Der den Nationalpopulisten nahestehende Präsident Ivanov verweigert den Sozialdemokraten trotz Parlamentsmehrheit die Regierungsbildung. Diese sprechen von „Staatsstreich“.
Belgrad/Skopje. Mazedoniens ranghöchster Parteisoldat mimt den Hüter vaterländischer Interessen. Die Bürger könnten beruhigt sein, versichert der den Nationalpopulisten (VMRO-DMNE) nahestehende Staatschef Djordje Ivanov: „Solang ich Präsident bin, werde ich niemanden den Regierungsauftrag geben, der sich für die Zerstörung der Souveränität und Integrität Mazedoniens einsetzt.“
Selbst eine klare Parlamentsmehrheit scheint in dem krisengeplagten Balkanstaat für einen Machtwechsel nicht genug. Die Unterschriften von 67 der insgesamt 120 Abgeordneten hatte der sozialdemokratische Oppositionschef, Zoran Zaev, in dieser Woche dem Präsidenten als Mehrheitsnachweis für eine von seiner sozialdemokratischen Partei (SDSM) geführten Koalition mit drei Parteien der albanischen Minderheit vorgelegt. Die präsidiale Verweigerung des Regierungsauftrags bezeichnet er empört als „Staatsstreich“.
Mahnung aus Brüssel verhallt
Alle politischen Akteure Mazedoniens – einschließlich des Präsidenten – müssten das Ergebnis der Parlamentswahlen vom Dezember anerkennen, mahnte EU-Nachbarschaftskommissar Johannes Hahn. Auch die EU-Außenbeauftragte, Federica Mogherini, führte Ivanov in einem Gespräch vor Augen, dass die Union und die Nato auf demokratische Prinzipien pochten. Doch die Ermahnungen aus Brüssel finden bei der langjährigen Regierungspartei des in das Visier der Justiz geratenen Ex-Premiers Nikola Gruevski immer weniger Gehör. Es ist auch die Angst vor Gefängnisstrafen, die die Führung der VMRO-DMNE verbissen um den Machterhalt kämpfen lässt: Erst in dieser Woche kündigte die Sonderstaatsanwaltschaft die Ausweitung der gegen sie laufenden Ermittlungen an.

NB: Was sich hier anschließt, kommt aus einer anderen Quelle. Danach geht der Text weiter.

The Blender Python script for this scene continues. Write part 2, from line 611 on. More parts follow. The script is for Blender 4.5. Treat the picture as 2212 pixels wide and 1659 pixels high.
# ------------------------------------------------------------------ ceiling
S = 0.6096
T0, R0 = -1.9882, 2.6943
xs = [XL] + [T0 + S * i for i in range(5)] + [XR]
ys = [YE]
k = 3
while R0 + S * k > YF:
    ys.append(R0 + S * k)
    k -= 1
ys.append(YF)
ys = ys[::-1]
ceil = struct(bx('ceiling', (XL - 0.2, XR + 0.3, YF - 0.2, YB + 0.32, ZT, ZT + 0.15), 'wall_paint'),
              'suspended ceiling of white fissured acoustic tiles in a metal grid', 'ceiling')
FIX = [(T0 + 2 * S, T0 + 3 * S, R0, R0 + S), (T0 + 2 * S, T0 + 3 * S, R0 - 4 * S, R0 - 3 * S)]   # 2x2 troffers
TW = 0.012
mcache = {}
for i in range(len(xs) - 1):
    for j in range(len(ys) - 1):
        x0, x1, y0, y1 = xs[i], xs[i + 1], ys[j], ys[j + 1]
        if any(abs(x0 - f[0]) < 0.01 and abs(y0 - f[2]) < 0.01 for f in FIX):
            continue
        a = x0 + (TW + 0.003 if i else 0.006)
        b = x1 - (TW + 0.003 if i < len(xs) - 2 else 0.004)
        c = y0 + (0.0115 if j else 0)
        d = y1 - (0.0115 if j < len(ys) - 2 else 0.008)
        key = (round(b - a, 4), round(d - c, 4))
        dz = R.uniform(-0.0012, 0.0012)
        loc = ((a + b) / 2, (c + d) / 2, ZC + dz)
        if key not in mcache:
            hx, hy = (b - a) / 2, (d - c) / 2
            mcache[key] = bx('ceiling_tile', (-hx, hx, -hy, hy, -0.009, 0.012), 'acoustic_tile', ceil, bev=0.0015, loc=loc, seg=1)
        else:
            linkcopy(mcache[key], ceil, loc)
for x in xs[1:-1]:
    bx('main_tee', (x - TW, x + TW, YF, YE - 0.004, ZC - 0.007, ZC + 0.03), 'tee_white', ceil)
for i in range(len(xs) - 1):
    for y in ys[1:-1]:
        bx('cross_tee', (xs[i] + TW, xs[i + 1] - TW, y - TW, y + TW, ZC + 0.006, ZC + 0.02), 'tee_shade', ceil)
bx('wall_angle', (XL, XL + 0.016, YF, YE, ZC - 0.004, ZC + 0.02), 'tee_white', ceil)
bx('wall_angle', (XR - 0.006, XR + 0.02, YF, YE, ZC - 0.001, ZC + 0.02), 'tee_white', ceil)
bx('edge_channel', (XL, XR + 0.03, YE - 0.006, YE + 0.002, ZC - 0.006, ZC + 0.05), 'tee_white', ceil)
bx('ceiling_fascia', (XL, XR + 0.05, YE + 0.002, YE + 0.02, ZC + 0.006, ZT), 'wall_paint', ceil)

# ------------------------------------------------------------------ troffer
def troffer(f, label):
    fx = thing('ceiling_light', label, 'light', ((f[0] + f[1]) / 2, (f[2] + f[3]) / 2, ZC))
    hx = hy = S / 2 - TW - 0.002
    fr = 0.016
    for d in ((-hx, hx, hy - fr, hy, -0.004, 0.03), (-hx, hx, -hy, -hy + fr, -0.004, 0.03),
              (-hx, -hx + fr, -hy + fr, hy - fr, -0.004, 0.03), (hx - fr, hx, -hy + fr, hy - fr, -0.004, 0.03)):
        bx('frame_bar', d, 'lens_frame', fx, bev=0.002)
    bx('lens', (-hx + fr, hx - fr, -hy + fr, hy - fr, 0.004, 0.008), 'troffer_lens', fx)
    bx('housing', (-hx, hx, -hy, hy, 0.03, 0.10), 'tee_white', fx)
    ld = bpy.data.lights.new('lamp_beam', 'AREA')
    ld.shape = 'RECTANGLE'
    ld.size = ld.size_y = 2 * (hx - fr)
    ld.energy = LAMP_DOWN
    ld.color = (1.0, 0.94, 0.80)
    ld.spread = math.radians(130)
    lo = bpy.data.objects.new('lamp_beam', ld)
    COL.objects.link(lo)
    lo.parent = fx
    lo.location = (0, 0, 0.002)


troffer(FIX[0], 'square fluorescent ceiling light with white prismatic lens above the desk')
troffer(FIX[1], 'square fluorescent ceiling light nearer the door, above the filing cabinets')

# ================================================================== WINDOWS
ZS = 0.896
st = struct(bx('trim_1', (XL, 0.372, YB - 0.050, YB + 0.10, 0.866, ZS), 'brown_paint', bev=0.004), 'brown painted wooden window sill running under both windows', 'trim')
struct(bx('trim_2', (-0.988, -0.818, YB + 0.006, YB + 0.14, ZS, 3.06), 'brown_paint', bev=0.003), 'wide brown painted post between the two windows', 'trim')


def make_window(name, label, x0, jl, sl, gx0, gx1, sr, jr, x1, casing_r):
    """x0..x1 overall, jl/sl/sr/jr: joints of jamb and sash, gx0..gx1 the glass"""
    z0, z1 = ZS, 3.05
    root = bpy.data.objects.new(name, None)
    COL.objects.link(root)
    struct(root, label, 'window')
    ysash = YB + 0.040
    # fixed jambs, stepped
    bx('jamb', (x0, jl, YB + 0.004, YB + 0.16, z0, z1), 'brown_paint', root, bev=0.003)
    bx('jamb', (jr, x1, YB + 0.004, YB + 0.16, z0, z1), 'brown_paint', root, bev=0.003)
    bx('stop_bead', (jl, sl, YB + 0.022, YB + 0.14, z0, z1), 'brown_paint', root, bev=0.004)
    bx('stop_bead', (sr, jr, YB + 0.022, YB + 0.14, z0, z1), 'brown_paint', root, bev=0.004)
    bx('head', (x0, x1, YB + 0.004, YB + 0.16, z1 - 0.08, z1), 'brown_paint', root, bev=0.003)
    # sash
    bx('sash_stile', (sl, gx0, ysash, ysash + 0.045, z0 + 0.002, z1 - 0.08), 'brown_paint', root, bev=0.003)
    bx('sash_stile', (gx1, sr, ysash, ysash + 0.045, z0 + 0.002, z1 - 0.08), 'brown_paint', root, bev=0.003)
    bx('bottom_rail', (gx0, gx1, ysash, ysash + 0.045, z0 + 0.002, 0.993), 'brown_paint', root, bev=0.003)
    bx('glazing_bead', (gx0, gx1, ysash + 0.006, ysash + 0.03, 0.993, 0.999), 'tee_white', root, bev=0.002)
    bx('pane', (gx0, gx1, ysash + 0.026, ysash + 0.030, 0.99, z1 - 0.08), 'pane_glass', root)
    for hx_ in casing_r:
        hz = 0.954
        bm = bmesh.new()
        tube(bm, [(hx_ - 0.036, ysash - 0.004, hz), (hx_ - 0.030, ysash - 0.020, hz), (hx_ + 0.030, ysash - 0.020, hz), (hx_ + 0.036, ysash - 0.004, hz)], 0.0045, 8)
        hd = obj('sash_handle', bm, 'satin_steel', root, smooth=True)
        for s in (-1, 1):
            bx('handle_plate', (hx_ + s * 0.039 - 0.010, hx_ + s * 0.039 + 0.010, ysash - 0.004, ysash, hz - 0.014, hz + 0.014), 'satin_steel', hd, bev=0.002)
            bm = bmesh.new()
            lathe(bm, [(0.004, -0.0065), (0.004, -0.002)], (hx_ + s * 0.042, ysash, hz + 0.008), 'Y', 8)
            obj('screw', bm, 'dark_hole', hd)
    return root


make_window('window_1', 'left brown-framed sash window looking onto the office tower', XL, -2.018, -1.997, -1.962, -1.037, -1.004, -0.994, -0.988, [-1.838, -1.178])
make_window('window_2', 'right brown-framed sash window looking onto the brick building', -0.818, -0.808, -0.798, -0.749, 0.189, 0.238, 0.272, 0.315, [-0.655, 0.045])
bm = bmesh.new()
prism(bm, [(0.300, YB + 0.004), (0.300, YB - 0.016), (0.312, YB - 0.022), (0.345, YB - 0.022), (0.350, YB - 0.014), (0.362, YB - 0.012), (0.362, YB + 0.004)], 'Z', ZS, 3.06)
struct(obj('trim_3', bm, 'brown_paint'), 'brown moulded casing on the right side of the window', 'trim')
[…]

Enthüllungen über Wahlmanipulationen, Amtsmissbrauch und Korruption: Schon seit zwei Jahren hält ein von der Opposition ans Licht gezerrter Abhörskandal Mazedonien fest im Griff. Bei den vorgezogenen Parlamentswahlen im Dezember hatten die VMRO-DMNE und deren albanischer Juniorpartner, Demokratische Union für Integration (DUI), empfindliche Verluste erlitten.
Zweite Amtssprache Albanisch
Die VMRO konnte sich zwar knapp als stärkste Kraft behaupten, scheiterte jedoch beim Versuch einer Regierungsbildung: Die DUI konnte sich nicht dazu durchringen, erneut mit dem völlig diskreditierten Gruevski ins Boot zu steigen. Mit der DUI und zwei kleineren Albanerparteien könnte Zaev hingegen eine neue Regierung bilden: Im Gegenzug haben die Sozialdemokraten gelobt, Albanisch zur zweiten Amtssprache zu machen. Doch es ist gerade die vereinbarte Zweisprachigkeit, die Präsident Ivanov als Grund seiner Ablehnung der geplanten Koalition anführt – und Gruevski zur Mobilisierung seiner Anhänger gegen den drohenden Machtwechsel nutzt. Er sei sich nicht sicher, ob seine Partei den „Frieden aufrechterhalten“ könne, drohte der Ex-Premier am Wochenende neue Spannungen in dem 2001 am Rand eines Bürgerkriegs taumelnden Vielvölkerstaat an: Es gebe im Land noch Kräfte, die „zur Verteidigung der nationalen Interessen“ bereit seien.